THE ZONING AUTHORITY DID NOT ABUSE ITS DISCRETION.

{18} The standard of the district court's review of the zoning authority's decision is explained in Llano, Inc. v. Southern Union Gas Co., 75 N.M. 7, 11, 399 P.2d 646, 649 (1964), quoted with approval in Coe v. City of Albuquerque, 76 N.M. 771, 774, 418 P.2d 545-48 (1966):

[T]he questions to be answered by the court are questions of law and are restricted to whether the administrative body acted fraudulently, arbitrarily or capriciously, whether the order was supported by substantial evidence and, generally, whether the action of the administrative body was within the scope of its authority. The district court may not substitute its judgment for that of the administrative body.

{19} It does not matter what the judgment of the trial court would have been when presented with a request for a variance. So long as the zoning authority's decision was not fraudulent, arbitrary or capricious, it must stand. Coe v. City of Albuquerque, supra.
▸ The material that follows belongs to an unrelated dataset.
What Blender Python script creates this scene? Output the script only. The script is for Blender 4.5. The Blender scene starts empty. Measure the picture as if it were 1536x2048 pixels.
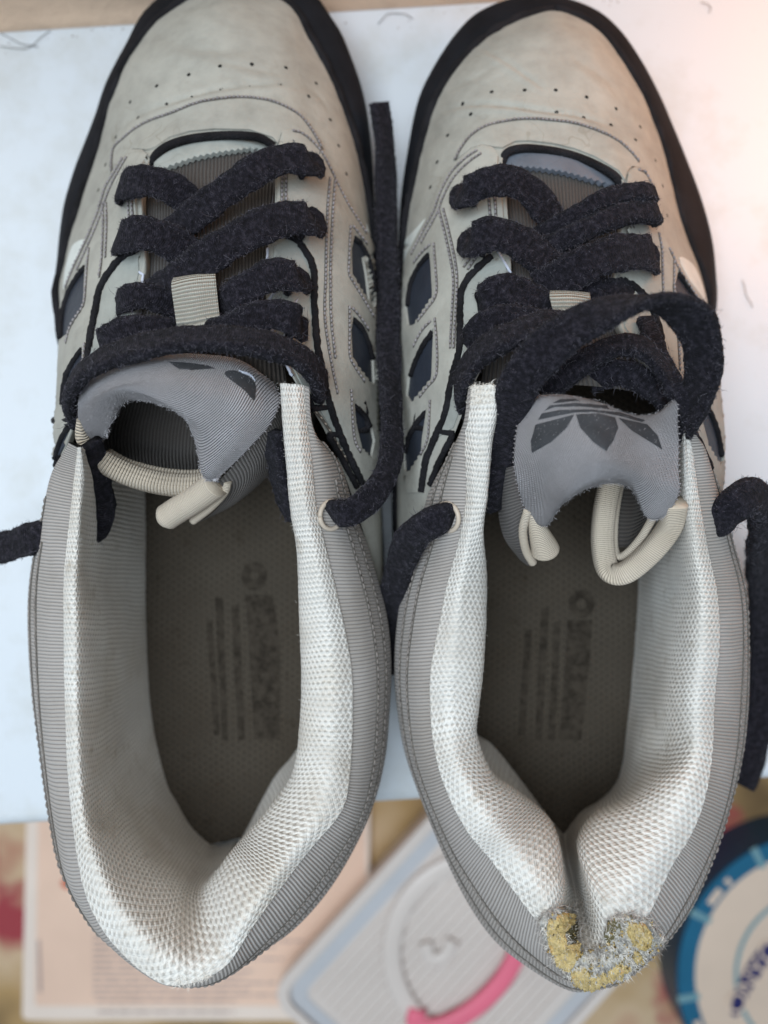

{20} While the trial court could consider the restrictive covenants involved here, there is no other evidence found by the trial court to constitute arbitrary or capricious conduct by the zoning authority. Violation of restrictive covenants alone is not a sufficient basis for finding an abuse of discretion in a variance proceeding. Apparently the trial judge was of the view that in variance proceedings the zoning authority could not impose conditions which conflict with the restrictive covenants.

{21} We have considered other issues raised on appeal and deem it unnecessary to address them in light of our disposition of the issues above.

{22} The trial court is reversed. Judgment should be entered sustaining the decision of the zoning authority in this matter.

{23} IT IS SO ORDERED.

WE CONCUR: EASLEY, Chief Justice, RIORDAN, Justice.